• Provided material
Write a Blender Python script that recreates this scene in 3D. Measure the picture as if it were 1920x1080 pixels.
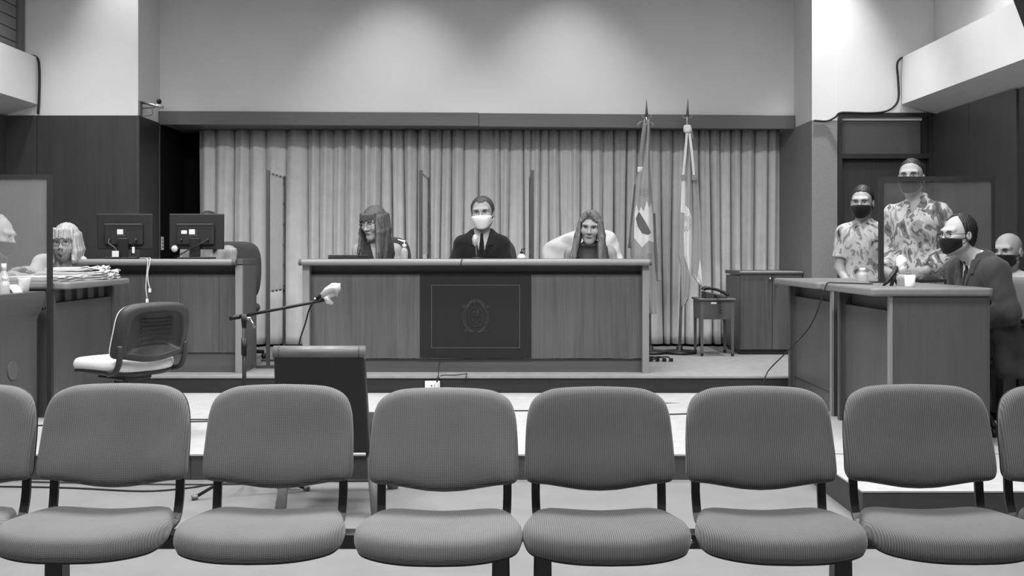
import bpy, bmesh, math, random
import numpy as np
from mathutils import Vector, Matrix

for o in list(bpy.data.objects):
    bpy.data.objects.remove(o, do_unlink=True)
C = bpy.context.scene.collection
R = math.radians
random.seed(7)

# ------------------------------------------------------------------ camera
# room axes: X right, Y into the room (camera at Y = 0), Z up from the hall floor
cd = bpy.data.cameras.new('camera')
cd.sensor_width = 36.0
cd.lens = 37.5
cd.shift_x = 0.0026
cd.shift_y = -0.0365
cd.clip_start = 0.05
cam = bpy.data.objects.new('camera', cd)
cam.location = (0, 0, 1.15)
cam.rotation_euler = (R(90), 0, 0)
C.objects.link(cam)
bpy.context.scene.camera = cam

# ------------------------------------------------------------------ light
w = bpy.data.worlds.new('world')
bpy.context.scene.world = w
w.use_nodes = True
w.node_tree.nodes['Background'].inputs[0].default_value = (.5, .5, .5, 1)
w.node_tree.nodes['Background'].inputs[1].default_value = 0.05
vs = bpy.context.scene.view_settings
vs.view_transform = 'Standard'
vs.look = 'None'
vs.exposure = 0.0
vs.gamma = 1.0
vs.use_curve_mapping = False

CEIL = 3.75


def area(name, loc, sx, sy, power, rot=(0, 0, 0)):
    l = bpy.data.lights.new(name, 'AREA')
    l.shape = 'RECTANGLE'
    l.size = sx
    l.size_y = sy
    l.energy = power
    o = bpy.data.objects.new(name, l)
    o.location = loc
    o.rotation_euler = rot
    C.objects.link(o)
    return o


def spot(name, loc, power, angle, blend, aim, size=.05):
    l = bpy.data.lights.new(name, 'SPOT')
    l.energy = power
    l.spot_size = R(angle)
    l.spot_blend = blend
    l.shadow_soft_size = size
    o = bpy.data.objects.new(name, l)
    o.location = loc
    d = Vector(aim) - Vector(loc)
    o.rotation_euler = d.to_track_quat('-Z', 'Y').to_euler()
    C.objects.link(o)
    return o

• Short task
Repeat the material verbatim. Do not carry over any picture.

• Response
Write a Blender Python script that recreates this scene in 3D. Measure the picture as if it were 1920x1080 pixels.
import bpy, bmesh, math, random
import numpy as np
from mathutils import Vector, Matrix

for o in list(bpy.data.objects):
    bpy.data.objects.remove(o, do_unlink=True)
C = bpy.context.scene.collection
R = math.radians
random.seed(7)

# ------------------------------------------------------------------ camera
# room axes: X right, Y into the room (camera at Y = 0), Z up from the hall floor
cd = bpy.data.cameras.new('camera')
cd.sensor_width = 36.0
cd.lens = 37.5
cd.shift_x = 0.0026
cd.shift_y = -0.0365
cd.clip_start = 0.05
cam = bpy.data.objects.new('camera', cd)
cam.location = (0, 0, 1.15)
cam.rotation_euler = (R(90), 0, 0)
C.objects.link(cam)
bpy.context.scene.camera = cam

# ------------------------------------------------------------------ light
w = bpy.data.worlds.new('world')
bpy.context.scene.world = w
w.use_nodes = True
w.node_tree.nodes['Background'].inputs[0].default_value = (.5, .5, .5, 1)
w.node_tree.nodes['Background'].inputs[1].default_value = 0.05
vs = bpy.context.scene.view_settings
vs.view_transform = 'Standard'
vs.look = 'None'
vs.exposure = 0.0
vs.gamma = 1.0
vs.use_curve_mapping = False

CEIL = 3.75


def area(name, loc, sx, sy, power, rot=(0, 0, 0)):
    l = bpy.data.lights.new(name, 'AREA')
    l.shape = 'RECTANGLE'
    l.size = sx
    l.size_y = sy
    l.energy = power
    o = bpy.data.objects.new(name, l)
    o.location = loc
    o.rotation_euler = rot
    C.objects.link(o)
    return o


def spot(name, loc, power, angle, blend, aim, size=.05):
    l = bpy.data.lights.new(name, 'SPOT')
    l.energy = power
    l.spot_size = R(angle)
    l.spot_blend = blend
    l.shadow_soft_size = size
    o = bpy.data.objects.new(name, l)
    o.location = loc
    d = Vector(aim) - Vector(loc)
    o.rotation_euler = d.to_track_quat('-Z', 'Y').to_euler()
    C.objects.link(o)
    return o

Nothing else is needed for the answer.